A exploração presente na caderneta do fazendeiro em MG e no Caderno de Preços da Norte Energia é o alimento dos capitalistas, apelidados de diferentes nomes, com diferentes mercadorias. Em MG se tratava de milho e capado, e, aqui, se trata de água e energia elétrica. Lá era quase uma centena de famílias, aqui são milhares. Apenas nas áreas urbanas de Altamira o número passa de 30 mil pessoas na iminência de serem expulsas de suas moradias, sem garantia de direitos, por causa do lago da barragem de Belo Monte, que poderá ser fechado em janeiro de 2015. Os estragos são grandes, as vítimas são muitas e, mais uma vez, o peso maior recai sobre os empobrecidos.

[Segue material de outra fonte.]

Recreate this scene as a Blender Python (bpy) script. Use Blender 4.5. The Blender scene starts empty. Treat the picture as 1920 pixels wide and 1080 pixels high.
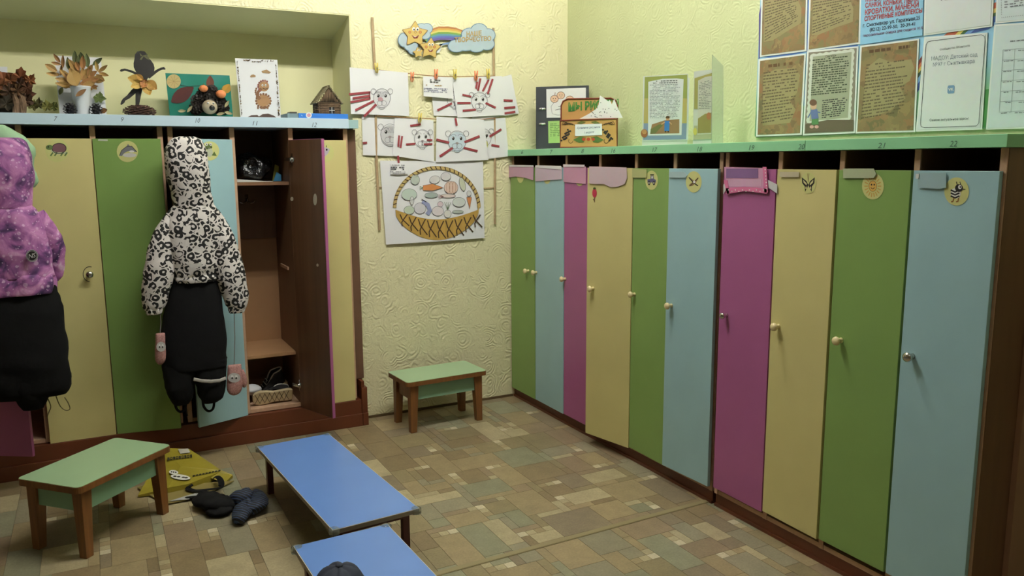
import bpy, math, random
from math import sin, cos, pi, radians, sqrt
from mathutils import Vector, Matrix, noise
random.seed(7)
sc = bpy.context.scene
C = sc.collection
V3 = Vector

# ------------------------------------------------------------------ camera
FPX, YAW, PITCH, ROLL, CAMH = 1511.6, 27.366, 8.954, -0.347, 1.45
_y, _p, _r = radians(YAW), radians(PITCH), radians(ROLL)
FW = V3((sin(_y)*cos(_p), cos(_y)*cos(_p), -sin(_p)))
R0 = V3((cos(_y), -sin(_y), 0)); U0 = R0.cross(FW)
RT = R0*cos(_r) + U0*sin(_r); UP = U0*cos(_r) - R0*sin(_r)
CAM = V3((0, 0, CAMH))
cd = bpy.data.cameras.new('camera'); co = bpy.data.objects.new('camera', cd); C.objects.link(co)
cd.sensor_width = 36; cd.lens = FPX/1920*36; cd.clip_start = 0.02
co.matrix_world = Matrix(((RT.x, UP.x, -FW.x, CAM.x), (RT.y, UP.y, -FW.y, CAM.y), (RT.z, UP.z, -FW.z, CAM.z), (0, 0, 0, 1)))
sc.camera = co
# ------------------------------------------------------------------ world, exposure
w = bpy.data.worlds.new('world'); sc.world = w; w.use_nodes = True
w.node_tree.nodes['Background'].inputs[0].default_value = (1.0, 0.95, 0.82, 1)
w.node_tree.nodes['Background'].inputs[1].default_value = 0.006
sc.view_settings.view_transform = 'Standard'; sc.view_settings.look = 'None'
sc.view_settings.exposure = 0.0; sc.view_settings.gamma = 1; sc.view_settings.use_curve_mapping = False
LAMP_POWER = 126.0
LAMP_COLOR = (1.0, 0.985, 0.95)
LAMPS = [(0.72, 2.80, 3.20), (1.80, 2.80, 3.20)]
LAMP_BACK = [(0.9, -0.6, 3.20)]

# ------------------------------------------------------------------ helpers
def S(r, g, b):
    f = lambda c: (c/255/12.92) if c <= 10 else ((c/255+.055)/1.055)**2.4
    return (f(r), f(g), f(b), 1.0)

class PL:                                   # a plane in the room; at() gives the room point seen at a photo pixel
    def __init__(s, P, n):
        s.P = V3(P); s.n = V3(n).normalized()
    def at(s, x, y, off=0.0):
        d = FW + RT*((x-960)/FPX) + UP*((540-y)/FPX)
        t = (s.P-CAM).dot(s.n)/d.dot(s.n)
        return CAM + d*t + s.n*off
def PY(y): return PL((0, y, 0), (0, -1, 0))
def PX(x): return PL((x, 0, 0), (-1, 0, 0))
def PZ(z): return PL((0, 0, z), (0, 0, 1))

MATS = {}
def newmat(name):
    m = bpy.data.materials.new(name); m.use_nodes = True
    nt = m.node_tree; b = nt.nodes['Principled BSDF']; MATS[name] = m
    return m, nt, b
def nd(nt, t, **kw):
    n = nt.nodes.new(t)
    for k, v in kw.items():
        if k in n.inputs: n.inputs[k].default_value = v
        else: setattr(n, k, v)
    return n
def ramp(nt, fac, stops, interp='LINEAR'):
    r = nt.nodes.new('ShaderNodeValToRGB'); nt.links.new(fac, r.inputs[0]); cr = r.color_ramp; cr.interpolation = interp
    while len(cr.elements) < len(stops): cr.elements.new(0.5)
    for e, (p, c) in zip(cr.elements, stops): e.position = p; e.color = c
    return r.outputs[0]
def addbump(nt, b, fac, strength, dist=0.01):
    n = nd(nt, 'ShaderNodeBump', Strength=strength, Distance=dist); nt.links.new(fac, n.inputs['Height']); nt.links.new(n.outputs[0], b.inputs['Normal'])
def coords(nt, kind='Object', sx=1, sy=1, sz=1):
    tc = nt.nodes.new('ShaderNodeTexCoord'); mp = nt.nodes.new('ShaderNodeMapping'); mp.inputs['Scale'].default_value = (sx, sy, sz)
    nt.links.new(tc.outputs[kind], mp.inputs[0]); return mp.outputs[0]
def sc3(c, k): return (min(1, c[0]*k), min(1, c[1]*k), min(1, c[2]*k), 1)
def pm(name, c, rough=.5, var=.07, scale=6, bump=0, bscale=80, metal=0, stretch=(1, 1, 1), spec=.5, coat=0, bdist=.004):
    m, nt, b = newmat(name)
    v = coords(nt, 'Object', *stretch)
    n = nd(nt, 'ShaderNodeTexNoise', Scale=scale, Detail=4.0); nt.links.new(v, n.inputs['Vector'])
    col = ramp(nt, n.outputs['Fac'], [(.3, sc3(c, 1-var)), (.7, sc3(c, 1+var))])
    nt.links.new(col, b.inputs['Base Color'])
    b.inputs['Roughness'].default_value = rough; b.inputs['Metallic'].default_value = metal
    b.inputs['Specular IOR Level'].default_value = spec; b.inputs['Coat Weight'].default_value = coat
    if bump:
        n2 = nd(nt, 'ShaderNodeTexNoise', Scale=bscale, Detail=3.0); nt.links.new(v, n2.inputs['Vector']); addbump(nt, b, n2.outputs['Fac'], bump, bdist)
    return m
def printmat():
    m, nt, b = newmat('print')
    a = nd(nt, 'ShaderNodeAttribute', attribute_name='Col'); 
    n = nd(nt, 'ShaderNodeTexNoise', Scale=40.0, Detail=3.0)
    v = coords(nt); nt.links.new(v, n.inputs['Vector'])
    mx = nd(nt, 'ShaderNodeMix', data_type='RGBA', blend_type='MULTIPLY'); mx.inputs[0].default_value = .10
    nt.links.new(a.outputs['Color'], mx.inputs[6]); nt.links.new(n.outputs['Color'], mx.inputs[7])
    nt.links.new(mx.outputs[2], b.inputs['Base Color']); b.inputs['Roughness'].default_value = .6
    b.inputs['Specular IOR Level'].default_value = .3
    return m
PRINT = printmat()

ROOT = {}
def wipe(o, label=None, cat=None, group=None, kind=None):
    if label: o['label'] = label
    if cat: o['category'] = cat
    if group: o['group'] = group
    if kind: o['kind'] = kind
    return o
def empty(name, loc, label, cat, group=None, rz=0, kind=None):
    o = bpy.data.objects.new(name, None); C.objects.link(o); o.location = loc; o.rotation_euler = (0, 0, rz)
    o.empty_display_size = .05; ROOT[o] = V3(loc); return wipe(o, label, cat, group, kind)

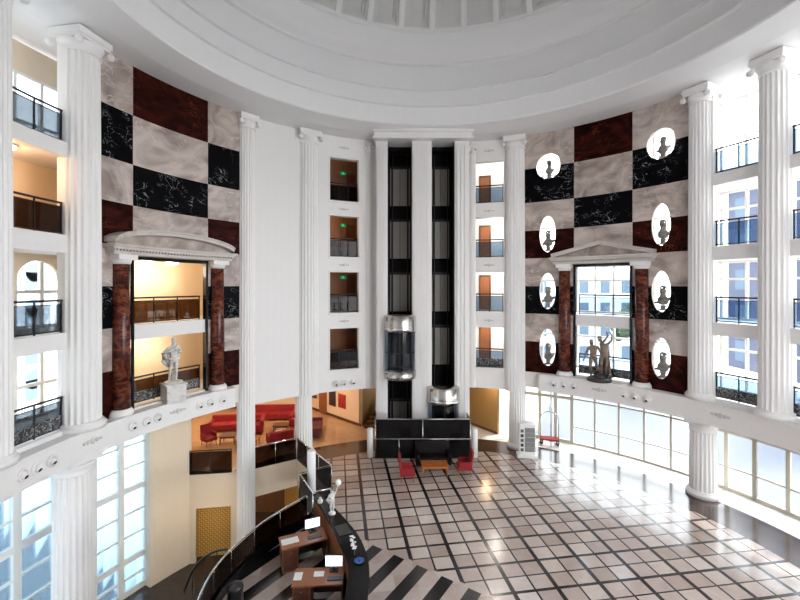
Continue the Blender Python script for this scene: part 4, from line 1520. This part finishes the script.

O Caderno de Preços tem cheiro de chibata. Aquele mesmo instrumento de tortura que acerta o dorso, o estômago ou a cabeça do escravo, deixando-lhe vergões e cicatrizes. Antes feito de couro de boi ou arame, hoje sua matéria prima são as letras, as palavras. Antes os capatazes é que davam as chibatadas, hoje são doutores, que escolhem o local e a intensidade do golpe.
A troca (injusta) de Belo Monte por política pública é balela do governo federal e da Norte Energia. A lógica capitalista embutida no Caderno de Preços demonstra apenas, mais uma vez, esse fato inarredável. Nesse contexto, a luta pelo direito é uma luta nobre, e somente vai avançar com trabalho de base, com a organização das famílias, com força popular. Fotos bonitas e falas nervosas têm a sua importância, mas não são suficientes.
*Antônio Claret Fernandes, militante do MAB e missionário na Prelazia do Xingu.